Wikimedia Commons

Pulitzer Prize–winning journalist and Yale lecturer Bob Woodward ’65, the reporter whose work exposed the Watergate scandal, is back on the nation’s front pages — in headlines rather than bylines.

On Sept. 11, in a whirlwind of politically charged excitement and media attention, Woodward released his latest book, “Fear: Trump in the White House,” which portrays the current presidential administration as dysfunctional and fraught with internal tension between the president and various members of his staff. Published by Simon & Schuster, “Fear” is advertised as an inside look at the White House based on hundreds of hours of interviews and months of research, according to The New York Times. In recent days, the book has come under heavy fire from the White House, which has disputed its sourcing and conclusions.

Woodward’s book features stories about and comments made by high-ranking American officials and senior members of the Trump administration. Examples include remarks made by Secretary of Defense Jim Mattis comparing Trump to a “fifth or sixth grader” and former Chief Economic Advisor Gary Cohn removing from the president’s desk a trade agreement with South Korea.

In the wake of revelations about the book’s contents, Trump and members of his administration have repeatedly lashed out against Woodward, who teaches a journalism course at Yale, attempting to discredit his account and disparage his reputation along with that of his former colleague Carl Bernstein, who worked with Woodward on the Watergate coverage. Those attacks have escalated over the past week, with Trump calling Woodward a “liar” on Monday.

Woodward did not respond to multiple requests for comment from the News. He has made only one public comment about the furor surrounding the book over the last few weeks, telling The Washington Post that “I stand by my reporting.”
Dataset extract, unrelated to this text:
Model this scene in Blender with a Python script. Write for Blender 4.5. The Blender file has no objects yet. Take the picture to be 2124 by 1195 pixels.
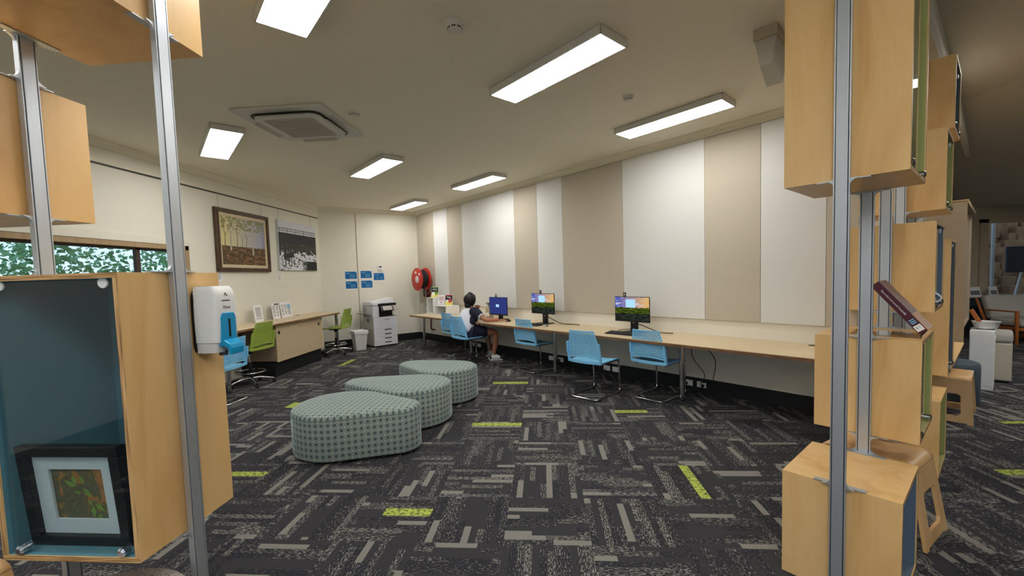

Although the book is one of Woodward’s most scathing journalistic portraits since he penned the Watergate stories, a monograph by Woodward has become something of a rite of passage for presidential administrations. Trump is only one of several presidents about whom Woodward has written: The Washington Post editor wrote “Bush at War” and “Obama’s Wars” in 2002 and 2010, respectively, as well as “The Agenda: Inside the Clinton White House” in 1994. But while those books included material from hours of interviews with the former presidents, the Trump administration did not respond to Woodward’s numerous requests for comment.

On Aug. 14, amid rumors about the book’s unflattering depiction of a chaotic administration, Trump reportedly called Woodward in an attempt to clarify the book’s tone. Woodward expressed his frustrations about Trump’s dismissive and negative attitude toward his reporting.

“Mr. President, how can I spend all this time talking to people, like Kellyanne [Conway] and Raj [Shah] and all the Republican Senators,” Woodward responded with exasperation, according to a transcript of the phone conversation published in the Washington Post. “It is a tough look at the world, the administration and of you.”

Conservative media sources have also responded since Woodward and President Trump’s telephone conversation in August, slamming both Woodward and Bernstein. Breitbart News, a publication previously led by former White House Chief Strategist Steve Bannon, published articles and editorials with such titles as “Disgraced Journalist Carl Bernstein Calls On Gen. Kelly to Resign,” and “Bob Woodward Amps Up Scare Tactics to Hype Book.” Breitbart’s reporting comes in the wake of recent criticism of the Trump administration by Bernstein.

A number of Woodward’s former Yale students did not respond to requests to comment for this story. One former student — who asked to remain anonymous to avoid running afoul of his current employer’s rules — spoke highly of the reporter.

“[H]e deserves the reputation he has for integrity and careful reporting. I think he is an American hero,” the student said. “Both [Donald Trump and Bob Woodward] deserve the reputations they have with regards to credibility … Bob Woodward has made a career out of finding the truth and reporting it, and Donald Trump has made a career out of lying.”   

Woodward’s most famous book, “All the President’s Men,” an account of the Watergate investigation, was published in 1974.